History
By 1854, when it was incorporated, Crescent City had a population of 800 but no road leading inland. The Crescent City and Yreka Plank and Turnpike Company was incorporated at a meeting on June 10, and a survey was completed in October, but work stopped with the Panic of 1855. The corporation was revived in December 1856 as the Crescent City Plank Road and Turnpike Company, began construction of a plank road in 1857, and opened the road in May 1858. This road, shown on USGS topographic maps as Wimer Road, led northeast from Crescent City to the Smith River, where there was a toll booth, and then took a generally northerly route to near the state line, where it turned east, crossing back and forth between the states, to Oregon Mountain. There it turned northeast, following the Illinois River and branches past O'Brien and Waldo to north of Kerby. The final stretch ran easterly to Jacksonville via Wilderville, along the present US 199, Fish Hatchery Road, and OR 238.

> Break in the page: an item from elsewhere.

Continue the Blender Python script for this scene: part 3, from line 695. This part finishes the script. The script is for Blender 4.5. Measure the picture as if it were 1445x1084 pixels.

A second road in California was built by Horace Gasquet, who acquired a stand of trees at the present site of Gasquet, California — where the North and Middle Forks of the Smith River converge — in 1857. In 1881, he began to build a corduroy road from what had become Gasquet Flats to the plank road at the state line near Oregon Mountain, shown as Old Gasquet Toll Road on USGS maps. Tolls were charged starting in 1882, and in 1887 the road was completed. Gasquet also built a free road from Gasquet Flats along the Smith River to the mouth of the South Fork, including a suspension bridge across that waterway, and Del Norte County extended it along the Smith River and Mill Creek and over Howland Summit to the Crescent City Plank Road just east of Crescent City.
As part of Oregon's initial state highway system, the road from Grants Pass southwest to Wilderville and then along the Crescent City Plank Road to the state line was named the Grants Pass-Crescent City Highway No. 25 in November 1917. At the time, the Grants Pass-Crescent City route, via the Gasquet Toll Road, was a narrow, winding unpaved mountain road with long grades and some remaining plank road in California. California added its portion to the state highway system in 1919, for the state's third highway bond issue, as an extension of Legislative Route 1. By 1924, the road was part of the Redwood Highway, which continued south to Sausalito, but was still completely unimproved between Crescent City and Waldo, Oregon. (Oregon changed the Grants Pass-Crescent City Highway name to Redwood Highway in May 1924.) A new highway between Gasquet and Kerby was completed by the two states in September 1926, and in June 1929 the new Hiouchi Bridge over the Smith River was dedicated, bypassing the remainder of the old road over Howland Hill. In 1948, US 199 became part of the Winnemucca to the Sea Highway, organized to promote the route that has largely become Nevada State Route 140 and Oregon Route 140 from I-80 at Winnemucca, Nevada to Crescent City. One major improvement to the highway's alignment was made after 1929: the Collier Tunnel replaced the winding route over Hazel View Summit in California on July 20, 1963.
Neither of the early designations — Highway 25 and Route 1 - was marked (signs posted by the California State Automobile Association used the Redwood Highway name), but in 1926 it became U.S. Route 199, a branch of US 99 from Grants Pass to US 101 in Crescent City. Oregon moved the Pacific Highway No. 1 from present OR 99 to I-5, which bypassed Grants Pass, in 1959, and the Redwood Highway No. 25 was extended north through downtown Grants Pass to I-5. A proposed branch on M Street to I-5 east of downtown was also included in Highway 25, but this was moved to the E and F Streets one-way pair in 1961. (I-5 here was built in the early 1960s, but US 99 remained on the old alignment.) On the California side of the state line, US 199 was added to the California Freeway and Expressway System in 1959 and the State Scenic Highway System in 1963; in the 1964 renumbering the Route 1 designation was dropped, making Route 199 the legislative number. Although US 299 and US 399 became state routes in 1964, the shorter US 199, which crossed a state line, remained. US 99 has since become Oregon Route 99 through Grants Pass, and US 199 now ends at I-5. The spur east from downtown Grants Pass to I-5 was built at the same time as I-5, and in 1991 it was moved from E and F Streets to bypass downtown on the new Grants Pass Parkway.